Sefika, originally from Turkey is a mathematician who completed her PhD studies at University of Kansas. She is interested in interactions between stochastic analysis and stochastic partial differential equations. She is currently a visiting assistant professor at University of Rochester.

Sefika actively contributes to the initiatives in promoting diversity and equal opportunity in STEM fields, in particular in mathematics. In addition to professional life, she likes exploring new places, losing herself in a good book, and finds joy in leisurely walks and in the mindfulness of Yoga.


Zhihe Li, Graduate Student

Zhihe Li is from China. Her interests currently lie in the area of complex analysis and differential topology. Zhihe completed her bachelor’s degree at the University of Minnesota, and her senior project was on fractals. When not doing math, Zhihe can usually be found watching anime, drawing comics, or playing video games.

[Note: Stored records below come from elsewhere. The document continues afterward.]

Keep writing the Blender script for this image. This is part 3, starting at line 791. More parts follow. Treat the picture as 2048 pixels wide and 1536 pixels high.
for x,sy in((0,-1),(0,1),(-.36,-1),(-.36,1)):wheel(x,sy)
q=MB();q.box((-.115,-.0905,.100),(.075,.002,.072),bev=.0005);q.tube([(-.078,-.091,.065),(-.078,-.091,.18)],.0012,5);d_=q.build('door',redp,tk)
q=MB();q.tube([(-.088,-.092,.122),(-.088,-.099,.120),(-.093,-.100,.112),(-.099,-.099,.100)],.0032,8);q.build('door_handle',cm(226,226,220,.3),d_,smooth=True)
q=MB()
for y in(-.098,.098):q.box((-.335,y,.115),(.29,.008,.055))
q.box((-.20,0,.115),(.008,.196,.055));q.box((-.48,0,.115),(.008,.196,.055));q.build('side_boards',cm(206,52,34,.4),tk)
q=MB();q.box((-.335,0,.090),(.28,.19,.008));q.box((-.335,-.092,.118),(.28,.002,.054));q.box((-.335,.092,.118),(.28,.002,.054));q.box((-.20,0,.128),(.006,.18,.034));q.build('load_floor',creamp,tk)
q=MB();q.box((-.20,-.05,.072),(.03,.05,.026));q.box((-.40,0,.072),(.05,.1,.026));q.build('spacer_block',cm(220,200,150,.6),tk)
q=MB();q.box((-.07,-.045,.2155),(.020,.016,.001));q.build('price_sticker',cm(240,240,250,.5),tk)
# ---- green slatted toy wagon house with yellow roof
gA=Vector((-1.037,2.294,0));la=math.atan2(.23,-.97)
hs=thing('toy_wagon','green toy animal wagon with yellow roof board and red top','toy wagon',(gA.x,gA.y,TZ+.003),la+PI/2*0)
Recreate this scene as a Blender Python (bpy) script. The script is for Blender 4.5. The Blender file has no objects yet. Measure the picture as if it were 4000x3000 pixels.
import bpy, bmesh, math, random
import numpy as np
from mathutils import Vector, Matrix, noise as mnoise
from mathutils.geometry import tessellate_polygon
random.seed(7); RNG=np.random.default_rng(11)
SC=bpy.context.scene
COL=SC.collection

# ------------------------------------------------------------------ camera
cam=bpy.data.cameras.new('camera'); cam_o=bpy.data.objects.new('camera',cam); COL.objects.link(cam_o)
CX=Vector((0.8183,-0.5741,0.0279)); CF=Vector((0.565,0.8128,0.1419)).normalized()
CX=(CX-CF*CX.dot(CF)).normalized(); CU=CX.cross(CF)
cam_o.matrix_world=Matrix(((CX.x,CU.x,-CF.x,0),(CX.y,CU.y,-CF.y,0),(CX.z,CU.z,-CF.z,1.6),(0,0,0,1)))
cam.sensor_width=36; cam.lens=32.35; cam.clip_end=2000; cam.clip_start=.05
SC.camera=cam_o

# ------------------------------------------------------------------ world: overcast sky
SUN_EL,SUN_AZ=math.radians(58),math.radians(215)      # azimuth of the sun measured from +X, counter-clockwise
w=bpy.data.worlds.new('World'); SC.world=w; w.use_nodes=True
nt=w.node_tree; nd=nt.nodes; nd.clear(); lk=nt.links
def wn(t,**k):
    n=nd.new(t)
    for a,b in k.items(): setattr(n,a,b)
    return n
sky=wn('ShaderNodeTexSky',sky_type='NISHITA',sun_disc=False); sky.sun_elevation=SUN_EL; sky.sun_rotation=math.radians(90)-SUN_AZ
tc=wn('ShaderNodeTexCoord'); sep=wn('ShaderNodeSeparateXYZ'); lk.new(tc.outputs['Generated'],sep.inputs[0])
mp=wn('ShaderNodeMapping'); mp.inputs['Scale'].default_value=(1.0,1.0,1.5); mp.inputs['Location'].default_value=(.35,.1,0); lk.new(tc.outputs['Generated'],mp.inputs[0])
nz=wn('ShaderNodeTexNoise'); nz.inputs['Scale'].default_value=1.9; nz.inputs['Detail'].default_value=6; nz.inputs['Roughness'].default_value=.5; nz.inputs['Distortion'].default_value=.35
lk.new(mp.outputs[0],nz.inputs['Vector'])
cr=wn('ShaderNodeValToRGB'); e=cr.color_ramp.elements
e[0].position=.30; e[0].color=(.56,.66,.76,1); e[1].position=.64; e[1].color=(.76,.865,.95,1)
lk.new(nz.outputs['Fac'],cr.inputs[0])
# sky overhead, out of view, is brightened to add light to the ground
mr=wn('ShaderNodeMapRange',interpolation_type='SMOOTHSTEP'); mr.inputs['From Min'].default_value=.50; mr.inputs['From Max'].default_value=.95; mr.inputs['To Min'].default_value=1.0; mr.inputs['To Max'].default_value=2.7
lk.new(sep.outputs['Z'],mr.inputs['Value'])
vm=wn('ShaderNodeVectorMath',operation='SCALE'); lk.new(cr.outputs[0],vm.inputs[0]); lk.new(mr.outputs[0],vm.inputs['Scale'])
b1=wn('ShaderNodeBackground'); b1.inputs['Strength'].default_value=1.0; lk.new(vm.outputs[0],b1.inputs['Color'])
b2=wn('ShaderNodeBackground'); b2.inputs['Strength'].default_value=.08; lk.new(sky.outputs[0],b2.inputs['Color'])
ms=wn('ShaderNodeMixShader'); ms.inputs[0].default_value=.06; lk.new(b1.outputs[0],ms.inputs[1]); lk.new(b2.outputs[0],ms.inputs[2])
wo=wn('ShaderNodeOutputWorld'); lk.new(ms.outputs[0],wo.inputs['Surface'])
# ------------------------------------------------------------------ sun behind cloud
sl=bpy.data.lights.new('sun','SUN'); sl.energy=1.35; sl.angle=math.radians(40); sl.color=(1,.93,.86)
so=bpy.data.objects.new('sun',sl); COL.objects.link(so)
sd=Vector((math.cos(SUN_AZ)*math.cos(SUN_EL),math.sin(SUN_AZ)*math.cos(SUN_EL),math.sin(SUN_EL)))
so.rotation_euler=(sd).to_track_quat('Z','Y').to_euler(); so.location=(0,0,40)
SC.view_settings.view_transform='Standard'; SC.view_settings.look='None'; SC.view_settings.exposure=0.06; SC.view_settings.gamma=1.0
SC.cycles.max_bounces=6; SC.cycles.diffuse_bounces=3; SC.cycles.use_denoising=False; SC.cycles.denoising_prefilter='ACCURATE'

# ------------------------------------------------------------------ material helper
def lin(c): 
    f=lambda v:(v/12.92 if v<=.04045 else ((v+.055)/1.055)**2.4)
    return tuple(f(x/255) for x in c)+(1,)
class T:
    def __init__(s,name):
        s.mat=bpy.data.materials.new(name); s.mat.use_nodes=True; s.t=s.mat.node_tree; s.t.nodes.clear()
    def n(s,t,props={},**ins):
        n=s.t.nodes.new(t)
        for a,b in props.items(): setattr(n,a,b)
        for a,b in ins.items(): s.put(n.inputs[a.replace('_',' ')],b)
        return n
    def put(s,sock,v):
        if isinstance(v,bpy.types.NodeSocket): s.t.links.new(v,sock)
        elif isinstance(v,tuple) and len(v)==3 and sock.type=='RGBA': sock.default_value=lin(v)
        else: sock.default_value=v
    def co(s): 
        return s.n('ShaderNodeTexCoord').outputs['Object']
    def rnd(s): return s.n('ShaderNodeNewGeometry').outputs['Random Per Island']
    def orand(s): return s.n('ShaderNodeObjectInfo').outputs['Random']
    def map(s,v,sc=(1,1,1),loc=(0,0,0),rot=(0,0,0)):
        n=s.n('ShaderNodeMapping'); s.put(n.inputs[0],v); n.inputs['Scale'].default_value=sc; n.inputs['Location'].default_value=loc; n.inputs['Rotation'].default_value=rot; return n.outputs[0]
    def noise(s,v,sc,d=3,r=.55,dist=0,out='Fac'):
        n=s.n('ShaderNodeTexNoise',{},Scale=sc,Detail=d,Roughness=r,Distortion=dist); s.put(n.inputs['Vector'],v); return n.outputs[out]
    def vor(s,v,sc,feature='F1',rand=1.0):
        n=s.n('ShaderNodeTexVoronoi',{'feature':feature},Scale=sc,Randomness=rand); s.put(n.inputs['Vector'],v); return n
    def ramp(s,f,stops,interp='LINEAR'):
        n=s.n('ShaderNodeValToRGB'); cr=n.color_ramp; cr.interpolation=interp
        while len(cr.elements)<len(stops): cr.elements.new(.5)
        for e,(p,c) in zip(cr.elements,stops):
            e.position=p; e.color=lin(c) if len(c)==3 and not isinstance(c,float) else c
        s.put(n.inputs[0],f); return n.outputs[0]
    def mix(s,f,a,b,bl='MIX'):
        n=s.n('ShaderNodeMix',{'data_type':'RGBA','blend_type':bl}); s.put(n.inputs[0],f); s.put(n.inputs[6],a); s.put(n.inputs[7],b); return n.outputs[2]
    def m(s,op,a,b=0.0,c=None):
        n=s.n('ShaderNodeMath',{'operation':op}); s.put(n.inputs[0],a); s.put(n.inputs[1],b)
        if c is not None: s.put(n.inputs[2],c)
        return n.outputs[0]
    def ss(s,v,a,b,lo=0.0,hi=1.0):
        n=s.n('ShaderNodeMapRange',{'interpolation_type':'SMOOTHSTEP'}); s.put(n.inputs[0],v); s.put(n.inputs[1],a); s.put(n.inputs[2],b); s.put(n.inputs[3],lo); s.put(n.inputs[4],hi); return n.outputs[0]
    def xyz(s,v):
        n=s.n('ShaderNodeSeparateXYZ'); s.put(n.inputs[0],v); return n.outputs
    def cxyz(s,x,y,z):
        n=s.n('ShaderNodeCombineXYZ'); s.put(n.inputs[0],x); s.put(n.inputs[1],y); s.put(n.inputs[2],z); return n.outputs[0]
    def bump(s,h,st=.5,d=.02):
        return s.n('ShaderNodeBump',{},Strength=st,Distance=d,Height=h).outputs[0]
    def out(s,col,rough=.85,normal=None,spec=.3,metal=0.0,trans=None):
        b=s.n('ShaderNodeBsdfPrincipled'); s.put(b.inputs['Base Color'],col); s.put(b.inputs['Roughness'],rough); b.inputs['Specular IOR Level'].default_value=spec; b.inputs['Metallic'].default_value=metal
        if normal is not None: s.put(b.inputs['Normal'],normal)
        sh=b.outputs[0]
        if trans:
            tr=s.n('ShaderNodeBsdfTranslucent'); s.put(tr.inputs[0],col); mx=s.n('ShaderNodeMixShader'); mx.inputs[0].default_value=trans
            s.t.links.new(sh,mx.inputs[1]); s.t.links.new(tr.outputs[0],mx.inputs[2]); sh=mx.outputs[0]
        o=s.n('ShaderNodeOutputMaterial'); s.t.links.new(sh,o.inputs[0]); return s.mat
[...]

Vanessa Matus de la Parra, Graduate Student

Vanessa is Chilean, and did her Bachelors at the Pontificia Universidad Católica de Valparaíso. Vanessa fell in love with dynamical systems early on, and did her undergraduate thesis on the mixing of Geodesic Flow on certain surfaces. As a graduate student, she started working on one-dimensional complex dynamics and ergodic theory. More specifically, she works on Dynamics of Holomorphic Correspondences. Vanessa is married and has both a pet dog and a Service Dog, and enjoys hiking and camping with them.


Sema Salur, Professor

Sema Salur is a Professor of Mathematics at the University of Rochester. She received her bachelor’s degree from Bogazici University and her PhD from Michigan State University. Before joining the University of Rochester in 2006, she spent time as a visiting assistant professor at both Cornell University and Northwestern University. She has been a research fellow at Princeton University, the Mathematical Science Research Institute (MSRI) and the Institute for Pure and Applied Mathematics (IPAM). She was awarded the Ruth I. Michler Memorial Prize for 2014–2015, a prize intended to give a recently promoted associate professor a year-long fellowship at Cornell University; and has been the recipient of a National Science Foundation Research Award beginning in 2017. She specializes in the “geometry and topology of the moduli spaces of calibrated submanifolds inside Calabi–Yau, G2 and Spin(7) manifolds”, which are important to certain aspects of string theory and M-theory in physics, theories that attempt to unite gravity, electromagnetism, and the strong and weak nuclear forces into one coherent Theory of Everything.


Ke (Ella) Yu, Graduate Student

Ke Yu is from China, and goes by Ella. She is interested in additive combinatorics, and is currently exploring signal recovery and restriction theory. Before moving to Rochester, Ella did her undergraduate at the University of Edinburgh, and then completed her master’s degree at Imperial College London where she did her thesis on formalizing additive combinatorial theorems using LEAN. Apart from math, she enjoys cooking, music and going to shows.